I am using matlab to solve the following ODE
$$0.02K^2 F''(K)-3.45 F'(K)-3.45=0.08 F(K) $$
subject to boundary conditions
$$F(K=0)=63.09$$ and $$ F(K=700)=0.$$
I found that I had to give bvpinit an offset such as
bvpinit(linspace(1e-3,700,10000),[1 0.1])
from the left boundary 0 because otherwise, I would get an error
Error using ==> bvp4c
Unable to solve the collocation equations -- a singular Jacobian encountered
But this isn't really elegant, because the offset seems arbitary. This also did not extend the solution all the way to the left end point 0. Would appreciate if someone can provide a better solution to this problem. Many thanks.
This is called a singular boundary-value problem. Matlab can handle some singular BVPs (look at the documentation for
bvp4cand theSingularTermoption in bvpset) so you need to bring your equation in the form that Matlab can handle.Added later: I've never used this option before, but here is how I would start.
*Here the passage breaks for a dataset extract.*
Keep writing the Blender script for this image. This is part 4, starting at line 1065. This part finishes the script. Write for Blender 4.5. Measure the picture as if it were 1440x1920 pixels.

When bringing the equation to first-order form, one normally introduces a vector $(F_1,F_2)$ with $F_1(K) = F(K)$ and $F_2(K) = F'(K)$ so that the equation becomes $$ \begin{align} F_1' &= F_2, \\ F_2' &= \frac{3.45}{0.02K^2} F_2 + \frac{0.08}{0.02K^2} F_1 + \frac{3.45}{0.02K^2}. \end{align} $$ As you noticed, Matlab requires the equation to be of the form $y' = \frac1x Sy + f(x,y)$ ...
Added yet later: I initially thought that one could get rid of the $1/K^2$ terms by using $F_1(K) = F(K)$ and $F_2(K) = KF'(K)$ but as Qiang Li noted (in more polite terms) I made a stupid mistake. In fact, in the original equation the boundary point $K=0$ is an irregular singular point, while in the equations that Matlab can handle the boundary point is a regular singular point. My uneducated guess would be that the algorithm implemented in Matlab won't be able to handle your equation. Sorry.